Livre Seconde Guerre Mondiale WWII

Recension “Goering, « l’homme de fer »”

Le dauphin de Hitler

François Kersaudy, Goering, « l’homme de fer », Perrin, 2022, 424 pages 

On ne présente plus le sujet de cette étude pas plus que son auteur. François Kersaudy, spécialiste incontesté d’Hermann Goering signe ici un très bel ouvrage, fort bien illustré comme l’exige la collection « Maîtres de Guerre » des éditions Perrin.  

Le texte n’est pas une reprise de l’imposante biographie que l’auteur a consacrée au dauphin de Hitler chez le même éditeur. Si le coeur du propos est bien de traiter du chef de guerre, François Kersaudy doit évidemment présenter la jeunesse du personnage et sa participation à la Grande Guerre, ainsi que ses activités précédant sa rencontre fatidique avec Hitler. 

Hormis le fait qu’il fût un as de la chasse pendant la Première Guerre mondiale, l’existence menée par le créateur de la Gestapo avant les années 1930 constituera sans doute une surprise pour plus d’un lecteur. Les 40 premières pages qui sont consacrées à cette période, puis les 120 suivantes qui traitent de ses débuts au NSDAP jusqu’à l’invasion de la Pologne, passionnantes et instructives, ont particulièrement retenues mon attention.  

On comprend et on apprend beaucoup sur le caractère de Goering –arrogant, orgueilleux et farfelu dès son plus jeune âge- qui est élevé dans l’ambiance exaltante de châteaux bavarois. Son courage, son audace et l’esprit chevaleresque dont il fait montre au cours de la Grande Guerre, ainsi que sa capacité à rebondir quand le sort lui est défavorable, forceraient le respect si l’individu n’avait pas survécu au conflit ou ne s’était pas ensuite compromis devant l’Histoire en qualité d’un des principaux leaders du III Reich.

Car, violent et impitoyable, sans scrupules, partisan de la théorie du « coup de poignard dans le dos » dès 1918, Goering éprouve une véritable fascination pour Hitler. Il le vénère, boit ses paroles et lui obéit au doigt et à l’oeil dès les années 1920. On comprend l’intérêt que porte Hitler à cette ancienne célébrité potentiellement aisée et en contact avec le monde des affaires. François Kersaudy nous dépeint avec maestria la montée au pouvoir de parti nazi et le rôle tenu par Goering. Le parcours criminel de cet homme ne fait pourtant que commencer…

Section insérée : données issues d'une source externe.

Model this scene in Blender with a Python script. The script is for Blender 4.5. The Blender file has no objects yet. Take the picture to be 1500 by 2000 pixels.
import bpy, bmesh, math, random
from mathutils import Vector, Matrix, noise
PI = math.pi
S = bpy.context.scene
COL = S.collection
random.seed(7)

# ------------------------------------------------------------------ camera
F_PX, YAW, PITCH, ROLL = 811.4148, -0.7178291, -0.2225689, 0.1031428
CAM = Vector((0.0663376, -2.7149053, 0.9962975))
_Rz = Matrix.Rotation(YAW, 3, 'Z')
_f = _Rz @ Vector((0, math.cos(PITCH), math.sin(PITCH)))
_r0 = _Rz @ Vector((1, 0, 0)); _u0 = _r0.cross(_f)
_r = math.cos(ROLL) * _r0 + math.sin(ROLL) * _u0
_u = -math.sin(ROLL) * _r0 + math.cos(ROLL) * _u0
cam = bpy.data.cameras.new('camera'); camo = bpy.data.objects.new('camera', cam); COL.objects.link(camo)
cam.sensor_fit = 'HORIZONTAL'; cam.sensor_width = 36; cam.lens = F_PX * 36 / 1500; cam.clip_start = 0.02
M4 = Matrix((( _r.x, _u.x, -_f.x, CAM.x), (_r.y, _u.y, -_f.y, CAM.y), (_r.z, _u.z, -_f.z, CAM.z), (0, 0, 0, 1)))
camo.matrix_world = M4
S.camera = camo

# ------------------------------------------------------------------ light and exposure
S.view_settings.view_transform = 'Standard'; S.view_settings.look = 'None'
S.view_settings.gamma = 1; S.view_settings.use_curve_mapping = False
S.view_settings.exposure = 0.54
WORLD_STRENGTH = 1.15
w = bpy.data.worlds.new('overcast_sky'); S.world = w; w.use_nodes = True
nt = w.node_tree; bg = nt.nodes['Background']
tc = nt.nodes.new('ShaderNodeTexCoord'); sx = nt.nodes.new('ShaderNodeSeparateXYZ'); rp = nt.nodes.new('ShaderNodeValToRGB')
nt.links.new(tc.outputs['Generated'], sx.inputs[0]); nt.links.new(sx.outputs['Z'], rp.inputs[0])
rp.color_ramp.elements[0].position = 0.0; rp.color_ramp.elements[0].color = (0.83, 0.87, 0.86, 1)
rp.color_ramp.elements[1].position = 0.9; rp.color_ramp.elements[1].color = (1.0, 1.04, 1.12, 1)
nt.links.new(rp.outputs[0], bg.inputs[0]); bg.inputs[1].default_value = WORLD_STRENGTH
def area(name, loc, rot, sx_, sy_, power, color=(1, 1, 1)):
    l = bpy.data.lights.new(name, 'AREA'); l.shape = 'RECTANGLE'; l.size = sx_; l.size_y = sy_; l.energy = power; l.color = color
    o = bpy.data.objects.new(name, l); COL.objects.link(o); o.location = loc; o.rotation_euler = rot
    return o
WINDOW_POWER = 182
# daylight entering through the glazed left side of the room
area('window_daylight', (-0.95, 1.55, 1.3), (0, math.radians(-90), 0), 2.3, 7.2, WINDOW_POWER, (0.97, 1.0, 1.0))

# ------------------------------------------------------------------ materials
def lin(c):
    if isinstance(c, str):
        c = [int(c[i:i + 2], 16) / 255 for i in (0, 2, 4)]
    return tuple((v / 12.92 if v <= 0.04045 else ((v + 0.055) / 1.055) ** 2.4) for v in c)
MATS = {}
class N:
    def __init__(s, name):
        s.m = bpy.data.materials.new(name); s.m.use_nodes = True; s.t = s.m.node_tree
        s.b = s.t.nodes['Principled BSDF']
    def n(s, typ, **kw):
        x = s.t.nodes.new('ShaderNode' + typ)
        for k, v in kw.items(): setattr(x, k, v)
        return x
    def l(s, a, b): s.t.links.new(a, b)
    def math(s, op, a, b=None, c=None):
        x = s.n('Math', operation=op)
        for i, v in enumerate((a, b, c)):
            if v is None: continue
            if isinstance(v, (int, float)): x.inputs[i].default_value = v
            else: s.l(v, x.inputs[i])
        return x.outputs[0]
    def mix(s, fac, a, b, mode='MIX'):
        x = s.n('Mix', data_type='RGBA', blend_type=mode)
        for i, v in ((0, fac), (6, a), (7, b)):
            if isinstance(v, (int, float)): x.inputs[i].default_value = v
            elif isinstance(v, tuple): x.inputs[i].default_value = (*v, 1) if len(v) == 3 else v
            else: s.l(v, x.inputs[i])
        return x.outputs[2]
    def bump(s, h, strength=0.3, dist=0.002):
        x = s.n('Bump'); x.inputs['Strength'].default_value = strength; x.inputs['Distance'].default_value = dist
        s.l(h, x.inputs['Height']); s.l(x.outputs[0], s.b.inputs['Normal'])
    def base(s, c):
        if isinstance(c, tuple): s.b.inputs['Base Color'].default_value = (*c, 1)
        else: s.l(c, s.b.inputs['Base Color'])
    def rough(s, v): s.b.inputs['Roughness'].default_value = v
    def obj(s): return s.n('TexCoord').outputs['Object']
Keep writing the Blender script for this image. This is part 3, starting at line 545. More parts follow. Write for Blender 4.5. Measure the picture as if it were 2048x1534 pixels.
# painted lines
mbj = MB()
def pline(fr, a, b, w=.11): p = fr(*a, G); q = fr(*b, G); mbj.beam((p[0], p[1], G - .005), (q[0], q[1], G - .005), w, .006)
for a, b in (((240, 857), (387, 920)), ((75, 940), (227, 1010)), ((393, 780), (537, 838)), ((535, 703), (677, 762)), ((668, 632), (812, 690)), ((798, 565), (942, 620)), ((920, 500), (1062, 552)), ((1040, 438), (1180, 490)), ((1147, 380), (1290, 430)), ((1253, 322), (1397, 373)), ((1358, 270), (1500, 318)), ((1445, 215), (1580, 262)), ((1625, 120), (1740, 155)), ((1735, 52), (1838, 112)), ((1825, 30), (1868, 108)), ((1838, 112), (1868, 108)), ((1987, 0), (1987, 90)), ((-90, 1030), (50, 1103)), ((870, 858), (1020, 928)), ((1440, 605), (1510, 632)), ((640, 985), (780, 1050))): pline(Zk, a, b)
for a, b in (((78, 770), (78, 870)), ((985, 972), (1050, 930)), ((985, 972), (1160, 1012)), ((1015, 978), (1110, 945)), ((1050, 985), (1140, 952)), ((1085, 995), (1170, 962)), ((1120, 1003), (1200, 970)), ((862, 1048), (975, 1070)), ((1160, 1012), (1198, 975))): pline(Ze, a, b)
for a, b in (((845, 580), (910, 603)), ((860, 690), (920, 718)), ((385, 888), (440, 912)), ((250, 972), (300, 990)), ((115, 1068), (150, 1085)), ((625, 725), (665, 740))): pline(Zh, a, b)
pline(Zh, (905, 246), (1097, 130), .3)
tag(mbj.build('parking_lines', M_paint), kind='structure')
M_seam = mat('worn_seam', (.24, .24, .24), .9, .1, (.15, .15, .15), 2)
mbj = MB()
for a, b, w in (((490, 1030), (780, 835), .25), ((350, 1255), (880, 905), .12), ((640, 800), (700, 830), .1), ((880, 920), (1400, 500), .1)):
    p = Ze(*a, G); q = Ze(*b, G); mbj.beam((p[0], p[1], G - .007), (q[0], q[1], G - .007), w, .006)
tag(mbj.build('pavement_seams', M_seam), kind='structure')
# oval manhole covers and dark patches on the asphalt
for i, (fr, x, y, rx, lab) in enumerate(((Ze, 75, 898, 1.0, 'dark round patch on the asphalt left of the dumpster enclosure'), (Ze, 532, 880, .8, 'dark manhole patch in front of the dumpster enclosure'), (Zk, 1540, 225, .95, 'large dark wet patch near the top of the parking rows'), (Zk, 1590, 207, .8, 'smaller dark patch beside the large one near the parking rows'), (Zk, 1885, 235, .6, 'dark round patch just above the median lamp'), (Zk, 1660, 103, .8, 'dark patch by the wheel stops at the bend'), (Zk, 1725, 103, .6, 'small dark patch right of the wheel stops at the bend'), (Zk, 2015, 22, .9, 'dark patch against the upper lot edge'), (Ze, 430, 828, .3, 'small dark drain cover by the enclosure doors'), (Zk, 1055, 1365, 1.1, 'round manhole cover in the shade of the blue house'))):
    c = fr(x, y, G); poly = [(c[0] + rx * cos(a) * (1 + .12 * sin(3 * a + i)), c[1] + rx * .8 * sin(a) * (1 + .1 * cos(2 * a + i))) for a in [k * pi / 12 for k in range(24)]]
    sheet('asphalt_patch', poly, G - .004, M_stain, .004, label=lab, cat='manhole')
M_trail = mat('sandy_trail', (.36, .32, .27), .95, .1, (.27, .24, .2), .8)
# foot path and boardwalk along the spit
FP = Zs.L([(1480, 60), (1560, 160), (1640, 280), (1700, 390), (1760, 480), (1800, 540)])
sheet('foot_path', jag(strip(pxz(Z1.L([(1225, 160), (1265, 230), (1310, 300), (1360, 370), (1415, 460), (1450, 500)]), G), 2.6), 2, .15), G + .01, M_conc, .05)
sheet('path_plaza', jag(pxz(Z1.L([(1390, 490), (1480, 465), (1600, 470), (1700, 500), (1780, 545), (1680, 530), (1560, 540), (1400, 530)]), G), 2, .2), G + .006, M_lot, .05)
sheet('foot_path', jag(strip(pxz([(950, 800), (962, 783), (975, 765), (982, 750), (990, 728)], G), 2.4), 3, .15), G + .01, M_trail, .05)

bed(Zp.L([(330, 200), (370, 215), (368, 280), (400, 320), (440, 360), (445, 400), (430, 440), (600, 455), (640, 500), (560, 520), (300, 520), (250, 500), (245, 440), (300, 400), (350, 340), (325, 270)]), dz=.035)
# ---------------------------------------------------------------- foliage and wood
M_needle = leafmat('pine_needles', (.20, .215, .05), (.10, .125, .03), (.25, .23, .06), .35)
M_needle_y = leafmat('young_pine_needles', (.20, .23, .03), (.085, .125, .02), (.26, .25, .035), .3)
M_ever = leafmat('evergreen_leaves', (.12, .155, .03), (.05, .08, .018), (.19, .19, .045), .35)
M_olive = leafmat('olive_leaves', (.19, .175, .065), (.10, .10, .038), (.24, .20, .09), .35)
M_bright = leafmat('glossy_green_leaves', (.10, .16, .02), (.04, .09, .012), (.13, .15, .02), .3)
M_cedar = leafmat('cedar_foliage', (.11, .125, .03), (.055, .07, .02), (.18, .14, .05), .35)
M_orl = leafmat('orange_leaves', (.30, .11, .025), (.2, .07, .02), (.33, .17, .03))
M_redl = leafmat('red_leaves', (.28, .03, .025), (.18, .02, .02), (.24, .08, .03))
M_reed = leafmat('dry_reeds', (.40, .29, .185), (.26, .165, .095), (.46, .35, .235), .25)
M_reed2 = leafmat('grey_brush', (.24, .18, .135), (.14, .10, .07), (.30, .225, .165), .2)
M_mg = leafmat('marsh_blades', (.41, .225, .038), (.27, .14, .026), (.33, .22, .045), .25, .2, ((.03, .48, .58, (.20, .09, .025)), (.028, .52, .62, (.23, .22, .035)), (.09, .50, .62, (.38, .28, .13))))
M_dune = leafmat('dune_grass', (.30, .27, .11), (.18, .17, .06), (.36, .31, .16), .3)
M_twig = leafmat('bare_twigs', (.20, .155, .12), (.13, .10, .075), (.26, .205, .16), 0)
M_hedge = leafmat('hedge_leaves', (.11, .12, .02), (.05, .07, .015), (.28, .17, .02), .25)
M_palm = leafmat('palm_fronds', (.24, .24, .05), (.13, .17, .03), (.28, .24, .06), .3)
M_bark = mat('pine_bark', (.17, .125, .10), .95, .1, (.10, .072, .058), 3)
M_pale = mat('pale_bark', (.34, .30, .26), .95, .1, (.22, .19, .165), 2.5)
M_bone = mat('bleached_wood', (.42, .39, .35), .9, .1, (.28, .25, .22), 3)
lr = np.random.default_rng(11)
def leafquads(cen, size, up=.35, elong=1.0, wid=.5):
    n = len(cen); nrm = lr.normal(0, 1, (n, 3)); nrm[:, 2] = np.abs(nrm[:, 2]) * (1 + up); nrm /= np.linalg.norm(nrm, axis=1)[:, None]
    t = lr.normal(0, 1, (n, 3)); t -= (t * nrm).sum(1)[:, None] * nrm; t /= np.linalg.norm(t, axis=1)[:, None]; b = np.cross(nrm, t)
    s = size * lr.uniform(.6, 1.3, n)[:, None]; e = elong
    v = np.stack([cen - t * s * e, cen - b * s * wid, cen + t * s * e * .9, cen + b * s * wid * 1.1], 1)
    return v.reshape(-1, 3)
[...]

Son action dans la préparation de la guerre, du fait des multiples fonctions qu’il occupe (c’en est incroyable…), en particulier comme dirigeant de la Luftwaffe, nous fait entrer dans le coeur du sujet : Goering comme chef de guerre. On voit d’abord un dirigeant réticent qui fait tout son possible pour éviter le conflit, mais qui cherche aussi à éviter tout discrédit devant son idole. Plus encore que Keitel, le chef de l’OKW, Goering est le véritable laquais de Hitler. Les 250 pages consacrées à la Seconde Guerre mondiale vont ravir les passionnés du sujet. Certes, les rappels des campagnes sont indispensables, mais il évidemment avant tout question de la Luftwaffe et de Goering. Sans surprise, le lecteur découvrira un maréchal qui n’est aucunement un véritable chef de guerre, mais un viveur et un courtisan plus préoccupé de vivre dans le faste, de courir après les oeuvres d’art et de multiplier les tentatives pour plaire à « son Führer », ce qui peut mener à des désastres comme Stalingrad ou des déconvenues comme Dunkerque. Les initiatives et les interventions de Goering sont le plus souvent malheureuses et il doit subir l’ire de ce Führer qui l’impressionne tant, cherchant à l’occasion que Hitler passe sa colère sur un autre… Les mauvais choix industriels, tactiques ou stratégiques sont légions et Goering et ses séides y ont largement leur part de responsabilité. Le lecteur découvrira des personnages de premier plan de la Luftwaffe -Milch, Jeschonnek, Udet, Galland…- ainsi que l’évocation de nombreux appareils mis en lice par l’armée de l’air allemande.  

Les 60 dernières pages sont particulièrement instructives. Elles narrent l’arrestation de Goering sur ordre de Hitler, puis sa capture par les Américains, avant le récit de sa détention puis du tribunal de Nuremberg où il tente de voler la vedette et espère sauver sa tête en restant fidèle à Hitler, espoir vite déçu en raison de l’attitude des cos-détenus, des dépositions des témoins et, surtout, des preuves à charge démontrant la monstruosité du régime nazi.  

Bref, le tour d’horizon du sujet est complet et il est bien fait, fort bien rédigé. A lire sans hésiter.